Le numéro un des drones de loisir accusé d’être  l »il de Pékin 

Le numéro un des drones de loisir accusé d'être  l''il de Pékin 

(AP Photo/Shizuo Kambayashi)

« La prochaine fois que vous ferez voler un drone DJI à Hong-Kong, sachez qu’il se pourrait que les autorités de Pékin voient ce que vous voyez ». Dés le premier paragraphe, l’article de Bloomberg publié le 21 avril donne le ton. Au point de provoquer un certain émoi dans la communauté des amateurs de drones de loisirs, en particulier dans l’ex-colonie britannique, désormais sous le contrôle de la Chine populaire. Selon cet article, DJI – société chinoise qui détient près des trois quarts du marché mondial des drones de loisirs – se déclare disposé à transmettre aux autorités de son pays les données (localisation, photos, vidéos) enregistrées voire transmises en live par ses utilisateurs. L’agence de presse se référait aux propos tenus, à Shenzen au siège de la société, par l’un de ses porte-parole. Celui-ci avait reconnu que DJI se trouvait en discussion avec les autorités de Pékin. « Nous avons formulé des suggestions aux régulateurs et leur avons indiqué que nous étions disposés à partager nos données » avait-il fait savoir. La même source avait, selon Bloomberg, ajouté que la façon de répondre à des demandes similaires qui pourraient émaner d’autres gouvernements, en Amérique ou en Europe, n’était pas encore clarifiée.

A (AP Photo/Shizuo Kambayashi)

Ces propos ont provoqué un vaste tollé, particulièrement à Hong Kong où l’on dénonce régulièrement les ingérences de la Chine continentale. « Cet affaire met DJI dans une position très inconfortable à l’égard des consommateurs internationaux. La société récupère énormément de données et nul ne sait exactement combien de temps elle les conserve » s’est inquiété Lokman Tsui, professeur à l’école de journalisme au sein de l’université de Hong Kong. DJI, surnommé « l’Apple chinois » pour son souci de jouer la carte des produits sophistiqués, pourrait-il être l’oeil de Pékin à Hong-Kong, voire ailleurs Selon le New York Times, l’idée selon laquelle la société s’apprêterait à partager ses data avec les autorités chinoises « pourrait faire tiquer les amateurs de drones de Hong-Kong ». D’autres média américains se sont également inquiétés de cette éventualité.

(AP Photo/Kin Cheung)

DJI a du monter au créneau pour désamorcer la polémique. « Dans l’éventualité ou la société recevrait une demande formulée dans le cadre de la légalité en provenance d’une agence gouvernementale, elle  transmettrait les informations demandées – exactement comme le feraient d’autres entreprises – dans le respect de notre politique de protection de la vie privée » qui prévoit notamment de signaler à l’intéressé que ses données ont été communiquées, a fait savoir un porte-parole. « C’est le cas en Chine mais aussi aux Etats-Unis et partout dans le monde » a-t-il ajouté.
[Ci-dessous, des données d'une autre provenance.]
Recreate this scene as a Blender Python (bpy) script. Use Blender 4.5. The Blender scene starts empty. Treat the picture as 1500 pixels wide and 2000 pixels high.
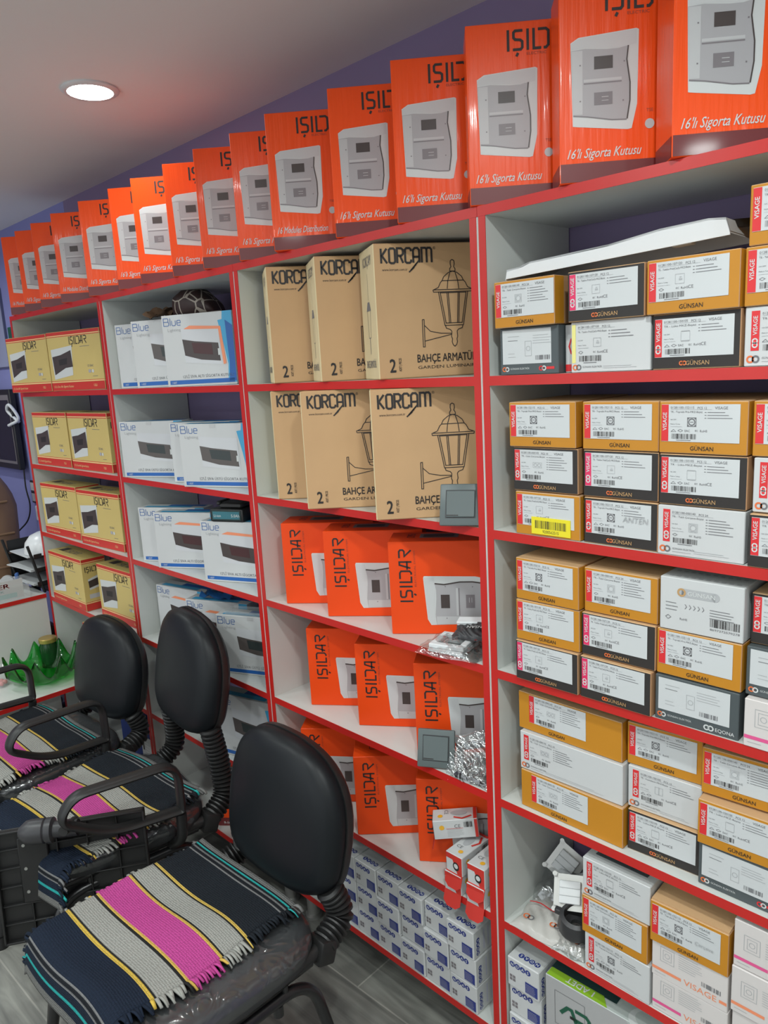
import bpy, bmesh, math, random
from mathutils import Vector, Matrix
random.seed(7)
SC = bpy.context.scene
COL = SC.collection
R = math.radians

# ------------------------------------------------------------------ camera
CAM_POS = Vector((0.0, -1.16, 1.63))
YAW, PITCH, ROLL, FPX = R(45.8613), R(-11.0264), R(-3.1654), 1475.27
fw = Vector((-math.sin(YAW) * math.cos(PITCH), math.cos(YAW) * math.cos(PITCH), math.sin(PITCH)))
rt = Vector((math.cos(YAW), math.sin(YAW), 0))
up = rt.cross(fw)
rt2 = math.cos(ROLL) * rt + math.sin(ROLL) * up
up2 = -math.sin(ROLL) * rt + math.cos(ROLL) * up
cam_d = bpy.data.cameras.new('camera')
cam_d.sensor_fit = 'HORIZONTAL'
cam_d.sensor_width = 36.0
cam_d.lens = 36.0 * FPX / 1500.0
cam_d.clip_start = 0.02
cam = bpy.data.objects.new('camera', cam_d)
COL.objects.link(cam)
m = Matrix((rt2, up2, -fw)).transposed().to_4x4()
m.translation = CAM_POS
cam.matrix_world = m
SC.camera = cam

# ------------------------------------------------------------------ light, world, exposure
SC.view_settings.view_transform = 'Standard'
SC.view_settings.look = 'None'
SC.view_settings.gamma = 1.0
SC.view_settings.use_curve_mapping = False
SC.view_settings.exposure = 0.56
w = bpy.data.worlds.new('world')
SC.world = w
w.use_nodes = True
w.node_tree.nodes['Background'].inputs[0].default_value = (0.75, 0.85, 1.0, 1)
w.node_tree.nodes['Background'].inputs[1].default_value = 0.3
CEIL = 2.38
LAMP_COL = (0.93, 1.0, 0.985)
LAMP_POS = [(-2.05, -0.16), (-0.12, -0.74), (-3.95, -0.62), (-1.1, -1.15), (1.2, -1.1), (-2.2, -1.45),
            (-3.3, -1.7), (-0.1, -2.1), (-1.9, -2.8), (1.3, -2.8), (-4.2, -2.8)]
LAMP_WATT = [0.9, 8.5, 5.5, 6.0, 7.5, 6.0, 6.0, 7.5, 8.0, 8.0, 7.0]  # first visible, second implied by a glint; the rest unseen, added for ambient
for i, (lx, ly) in enumerate(LAMP_POS):
    ld = bpy.data.lights.new('downlight_light', 'AREA')
    ld.shape = 'DISK'
    ld.size = 0.11
    ld.energy = LAMP_WATT[i]
    ld.color = LAMP_COL
    ld.spread = R(168)
    lo = bpy.data.objects.new('downlight_light', ld)
    COL.objects.link(lo)
    lo.location = (lx, ly, CEIL - 0.016)

# added fill light behind the camera, lifts the ambient; no window there
wd = bpy.data.lights.new('added_fill_light', 'AREA')
wd.shape = 'RECTANGLE'; wd.size = 4.6; wd.size_y = 1.7; wd.energy = 18; wd.color = (0.86, 0.93, 1.0)
wo = bpy.data.objects.new('added_fill_light', wd); COL.objects.link(wo)
wo.location = (-1.5, -3.85, 1.45); wo.rotation_euler = (R(90), 0, 0)

# ------------------------------------------------------------------ materials
MATS = {}
def mat(name, col, rough=0.5, metal=0.0, coat=0.0, spec=0.5, noise=0.0, nscale=30.0, bump=0.0,
        bscale=60.0, trans=0.0, emit=0.0, alpha=1.0, stretch=None, bdist=0.002):
    if name in MATS:
        return MATS[name]
    mt = bpy.data.materials.new(name)
    mt.use_nodes = True
    nt = mt.node_tree
    b = nt.nodes['Principled BSDF']
    b.inputs['Base Color'].default_value = (*col, 1)
    b.inputs['Roughness'].default_value = rough
    b.inputs['Metallic'].default_value = metal
    b.inputs['Specular IOR Level'].default_value = spec
    b.inputs['Coat Weight'].default_value = coat
    b.inputs['Coat Roughness'].default_value = 0.08
    b.inputs['Transmission Weight'].default_value = trans
    b.inputs['Alpha'].default_value = alpha
    if emit:
        b.inputs['Emission Color'].default_value = (*col, 1)
        b.inputs['Emission Strength'].default_value = emit
    tc = None
    if noise or bump:
        tc = nt.nodes.new('ShaderNodeTexCoord')
        mp = nt.nodes.new('ShaderNodeMapping')
        nt.links.new(tc.outputs['Object'], mp.inputs['Vector'])
        if stretch:
            mp.inputs['Scale'].default_value = stretch
    if noise:
        n = nt.nodes.new('ShaderNodeTexNoise')
        n.inputs['Scale'].default_value = nscale
        n.inputs['Detail'].default_value = 4
        nt.links.new(mp.outputs['Vector'], n.inputs['Vector'])
        mx = nt.nodes.new('ShaderNodeMix')
        mx.data_type = 'RGBA'
        mx.inputs['A'].default_value = (*[c * (1 - noise) for c in col], 1)
        mx.inputs['B'].default_value = (*[min(1, c * (1 + noise)) for c in col], 1)
        nt.links.new(n.outputs['Fac'], mx.inputs['Factor'])
        nt.links.new(mx.outputs['Result'], b.inputs['Base Color'])
    if bump:
        n2 = nt.nodes.new('ShaderNodeTexNoise')
        n2.inputs['Scale'].default_value = bscale
        n2.inputs['Detail'].default_value = 3
        nt.links.new(mp.outputs['Vector'], n2.inputs['Vector'])
        bp = nt.nodes.new('ShaderNodeBump')
        bp.inputs['Strength'].default_value = bump
        bp.inputs['Distance'].default_value = bdist
        nt.links.new(n2.outputs['Fac'], bp.inputs['Height'])
        nt.links.new(bp.outputs['Normal'], b.inputs['Normal'])
        if coat:
            nt.links.new(bp.outputs['Normal'], b.inputs['Coat Normal'])
    MATS[name] = mt
    return mt

M_WHITE = mat('white_melamine', (0.62, 0.64, 0.61), 0.35, noise=0.02, nscale=8)
M_RED = mat('red_edge', (0.54, 0.018, 0.014), 0.32, noise=0.08, nscale=14)
M_CEIL = mat('ceiling_paint', (0.84, 0.83, 0.82), 0.9, noise=0.03, nscale=2)
M_WALL_SHADED = mat('shaded_wall_paint', (0.235, 0.185, 0.32), 0.8, noise=0.04, nscale=3)  # wall colour darkened to carry the shade behind the shelving
M_WALL_LIT = mat('lit_wall_paint', (0.25, 0.26, 0.54), 0.8, noise=0.04, nscale=3)  # same wall, brighter and bluer to carry the light left of the shelving
M_ORANGE = mat('orange_gloss_print', (0.96, 0.085, 0.006), 0.32, spec=0.3, coat=0.15, bump=0.25, bscale=9,
               stretch=(9, 9, 0.6), bdist=0.004)
M_ORANGE2 = mat('orange_print', (0.86, 0.070, 0.006), 0.45, spec=0.3, noise=0.05, nscale=6)
M_MAROON = mat('maroon_print', (0.15, 0.016, 0.018), 0.4, coat=0.15)
M_INK = mat('black_ink', (0.022, 0.018, 0.018), 0.5)
M_INKF = mat('faint_ink', (0.33, 0.06, 0.03), 0.5)
M_GREYINK = mat('grey_ink', (0.16, 0.16, 0.17), 0.6)
M_PALEINK = mat('pale_grey_ink', (0.42, 0.43, 0.44), 0.6)
M_PWHITE = mat('white_print', (0.62, 0.64, 0.63), 0.4)
M_PGREY = mat('grey_print', (0.40, 0.39, 0.40), 0.4)
M_PGREY2 = mat('light_grey_print', (0.52, 0.52, 0.52), 0.4)
M_PGREY3 = mat('dark_grey_print', (0.20, 0.18, 0.19), 0.4)
M_PDARK = mat('dark_brown_print', (0.06, 0.045, 0.042), 0.4)
M_YELLOW = mat('yellow_print', (0.62, 0.475, 0.165), 0.4, noise=0.05, nscale=5)
M_BOXRED = mat('red_print', (0.58, 0.035, 0.025), 0.4)
M_CREAM = mat('cream_print', (0.9, 0.62, 0.28), 0.45)
M_CARTONW = mat('white_carton', (0.58, 0.59, 0.59), 0.45, noise=0.03, nscale=7)
M_NAVY = mat('navy_print', (0.03, 0.045, 0.22), 0.4)
M_BLUEINK = mat('blue_ink', (0.05, 0.13, 0.36), 0.4)
M_BLUE = mat('blue_print', (0.01, 0.11, 0.40), 0.4)
M_CYAN = mat('cyan_print', (0.05, 0.36, 0.62), 0.4)
M_SALMON = mat('salmon_print', (0.85, 0.28, 0.14), 0.4)
M_KRAFT = mat('kraft_cardboard', (0.58, 0.36, 0.185), 0.75, noise=0.08, nscale=10)
M_KRAFT2 = mat('pale_kraft_cardboard', (0.66, 0.54, 0.32), 0.75, noise=0.08, nscale=10)
M_OCHRE = mat('ochre_print', (0.53, 0.225, 0.018), 0.4, spec=0.35, noise=0.06, nscale=8)
M_CHAR = mat('charcoal_print', (0.034, 0.030, 0.028), 0.5, spec=0.3, noise=0.06, nscale=8)
M_SLATE = mat('slate_print', (0.07, 0.085, 0.09), 0.45)
M_LABEL = mat('label_paper', (0.585, 0.605, 0.61), 0.5)
M_LRED = mat('label_red', (0.68, 0.025, 0.03), 0.45)
M_LPINK = mat('label_pink', (0.72, 0.03, 0.12), 0.45)
M_GOLD = mat('gold_ink', (0.50, 0.30, 0.13), 0.4)
M_ORINK = mat('orange_ink', (0.75, 0.16, 0.04), 0.4)
M_PINKP = mat('magenta_print', (0.75, 0.10, 0.28), 0.4)
M_YLAB = mat('yellow_label', (0.82, 0.70, 0.02), 0.5)
M_BLACKPL = mat('black_plastic', (0.014, 0.014, 0.014), 0.42, noise=0.1, nscale=40)
M_VINYL = mat('black_vinyl', (0.006, 0.008, 0.010), 0.42, spec=0.28, bump=0.06, bscale=260, bdist=0.0006)
M_TUBE = mat('black_painted_steel', (0.010, 0.010, 0.011), 0.28, spec=0.6)
M_SEAT = mat('dark_seat_fabric', (0.035, 0.037, 0.04), 0.7, noise=0.1, nscale=60)
M_CHROME = mat('brushed_steel', (0.45, 0.45, 0.43), 0.35, metal=0.8)
M_ANTH = mat('anthracite_plastic', (0.10, 0.125, 0.125), 0.4)
M_ANTH2 = mat('dark_plastic', (0.035, 0.035, 0.038), 0.4)
M_WPL = mat('white_plastic', (0.72, 0.74, 0.75), 0.3)
M_GREEN = mat('green_print', (0.03, 0.22, 0.06), 0.4)
M_LIME = mat('lime_print', (0.28, 0.50, 0.03), 0.4)
M_DGREEN = mat('dark_green_print', (0.02, 0.05, 0.05), 0.4)
M_PALEG = mat('pale_grey_green_print', (0.48, 0.52, 0.50), 0.35)
M_SILV = mat('silver_print', (0.40, 0.40, 0.40), 0.4)

# ------------------------------------------------------------------ object helpers
def tag(o, label=None, cat=None, group=None, kind=None):
    if label: o['label'] = label
    if cat: o['category'] = cat
    if group: o['group'] = group
    if kind: o['kind'] = kind
    return o

def place(o, loc=(0, 0, 0), rz=0, rx=0, ry=0):
    o.location = loc
    o.rotation_euler = (R(rx), R(ry), R(rz))
    return o

def empty(name, loc=(0, 0, 0), rz=0):
    o = bpy.data.objects.new(name, None)
    o.empty_display_size = 0.05
    COL.objects.link(o)
    return place(o, loc, rz)

def smooth(me, ang=40):
    for p in me.polygons:
        p.use_smooth = True
    try:
        me.set_sharp_from_angle(angle=R(ang))
    except Exception:
        pass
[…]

Pour sa part, le site The Verge considère que le numéro un mondial des drones de loisirs « ne peut pas faire fonctionner en permanence un oeil dans le ciel ». S’ils le souhaitent, les utilisateurs de drones de la marque chinoise, peuvent en effet partager leurs images et vidéos sur le réseau social SkyPixel au sein de l’application DJI.  Quant aux données de vols, elles peuvent être communiquées par le pilote à la « communauté DJI » mais à condition qu’il effectue une démarche volontaire. Ce sont là les seuls éléments dont la société peut avoir connaissance: le streaming vidéo entre le drone et le smartphone/tablette du pilote ne lui est pas accessible. Idem lorsque ces données sont stockées, à moins bien sûr de les hacker.

FRANCOIS NASCIMBENI

Comme toute entreprise chinoise, DJI n’est certes pas du genre à défier les autorités. Elle a, de son propre chef, programmé tous ses drones – qui déterminent leur position par GPS – afin qu’ils ne puissent décoller à proximité de la place Tiananmen. Un dispositif de « No fly zone » élargi au périmètre de la Maison Blanche et à d’autres lieux sensibles après qu’un Phantom de DJI se soit écrasé début 2015 dans les jardins de la Maison Blanche. De là à y voir le bras armé des services de renseignement de la Chine communiste, il y a cependant un pas difficile à franchir… Il n’en demeure pas moins que ce genre d’alerte, fut-elle un peu exagérée, est sans doute nécessaire pour maintenir en éveil les indispensables garde-fous relatifs à la protection de la vie privée que nécessite l’usage des drones.